Tuesday, June 28, 2011

Appendix Carry

I've been intrigued with appendix carry for quite some time, especially so after I saw a man open carrying a Glock 17 in Home Despot that way over a year ago. Why in the world would I want to carry a gun on the front of my hip? Speed. Appendix carry uses the body's natural mechanics to minimize movement during the draw, and the end result is a natural and fast draw.

But how fast?

This fast:

Yes, I know that Jim Zubiena is a badass with a 1911, but it still shows how fast the draw can be when there is little distance between your hand and your gun.

If you want to know more about appendix carry, check out this Pistol-Training.com thread on the subject.

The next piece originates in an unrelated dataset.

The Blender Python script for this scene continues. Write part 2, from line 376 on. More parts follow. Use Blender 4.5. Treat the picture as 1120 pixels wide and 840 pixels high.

There is a downside to this form of carry, and that is that if you botch the reholstering of your pistol, you could blow a big gaping hole in your satchel or femoral artery, as the gun will be aimed at your crotch. Speed reholstering is stupid to begin with, and even more so when your holster is strapped to the front of your britches at the 2:30 position. Naturally, you would slow down and think carefully when you reholster, and you could also use a pistol with a hammer and keep some thumb pressure on that baby. If you have a Glock, which doesn't have a hammer, the folks at Pistol-Training.com are in the process of getting a patent on The Gadget, which is like adding a hammer to the Glock, but without the hammer. You will have to go there and see what it is because it really can't be explained. The Gadget will work well for appendix carry, and probably won't add any major cost to your pistol. Also, the benefit of not killing yourself or turning your balls into a pink mist when holstering your firearm is priceless, so there's that.

These days there are holsters expressly made for appendix carry. I do not have any holsters that are made for it, but that will be remedied in the near future. From everything I have read, if you try to use a regular holster for appendix carry, it will be very uncomfortable, which is what my limited experience has told me as well. Also, this mode of carry favors the svelte individual, which I am slowly becoming the opposite of. That means I will have to drastically cut back on the number of Stellas that I consume, with that being a good idea anyways. I'll ring back in with the results in the next couple of months with a holster review.